Steppacher attended a camp run by the Brumby Project. For $2550, the adoptive owners undertake the early training of the brumby themselves, guided by founder Anna Uhrig.
“It’s a beautiful thing to take on a brumby, but the realities are sometimes a little more tricky,” Uhrig said.
Uhrig has run camps in Queensland for several years, and has just finished her first in NSW, near Grafton on the north coast, on the property of Rachael Delaney, who already owned several brumbies.
In Delaney’s experience, older brumbies could be fiercely independent and prickly; the stallions want to fight other males and the mares bite for self-protection. Still, she adopted a 10-year-old mare on the recent camp. “She wanted to bite me at first, but now she’s such a sweetheart,” Delaney said.
Uhrig is realistic that rehoming is only a small part of the solution and humans must protect native species as well.

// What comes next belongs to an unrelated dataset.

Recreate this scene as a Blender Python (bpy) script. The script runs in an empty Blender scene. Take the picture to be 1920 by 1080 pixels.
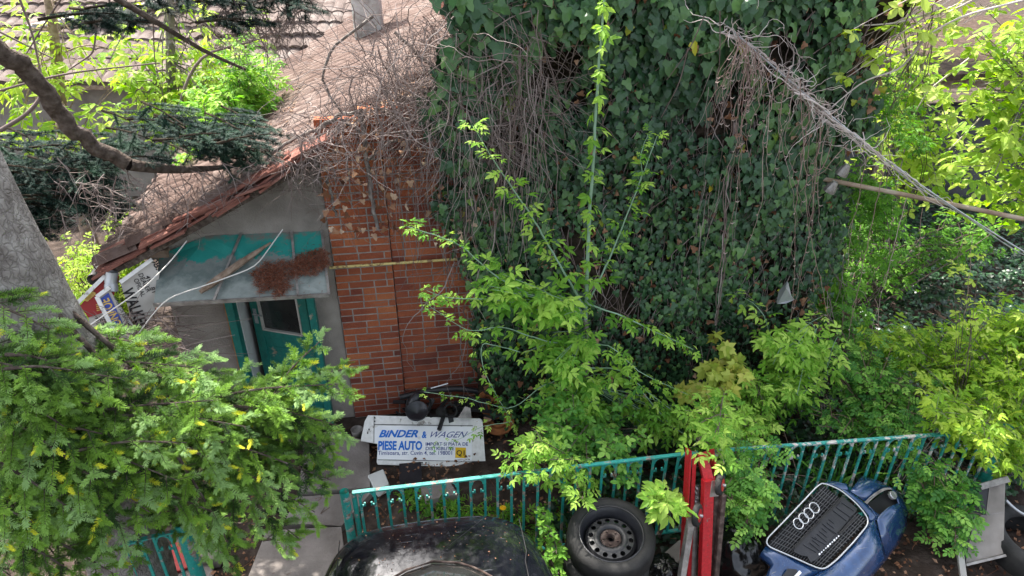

“There comes a point where the market is going to be saturated with brumbies and suitable homes, so what happens then?” Uhrig said.
A NSW department spokesperson said demand for rehoming was limited, and “some rehomers want only horses of a particular size, build, age, gender, colour or temperament”.
Feral horse numbers
- In October 2023, the NSW government counted between 12,797 and 21,760 wild horses in Kosciuszko National Park, using a peer-reviewed scientific method called “distance sampling”. It is legally obliged to reduce this to 3000 by 2027.
- Since then, the government has removed 7746 horses by all methods, including 949 by rehoming and 4791 by aerial shooting.
- Other NSW landscapes with feral horse populations include Barrington Tops National Park with about 500 horses, Warragamba catchment with about 100, Oxley Wild Rivers with about 200-250, and Guy Fawkes with about 1000-1250 horses.
Pickering said rehomers could collectively take about 500 horses a year, and this could be used to manage the Kosciuszko population once it is reduced to 3000, along with fertility darts. She claimed national parks had allowed the numbers build up to justify shooting.
Invasive Species Council advocacy director Jack Gough said fewer animals would need to be killed if the government had made the hard decisions earlier.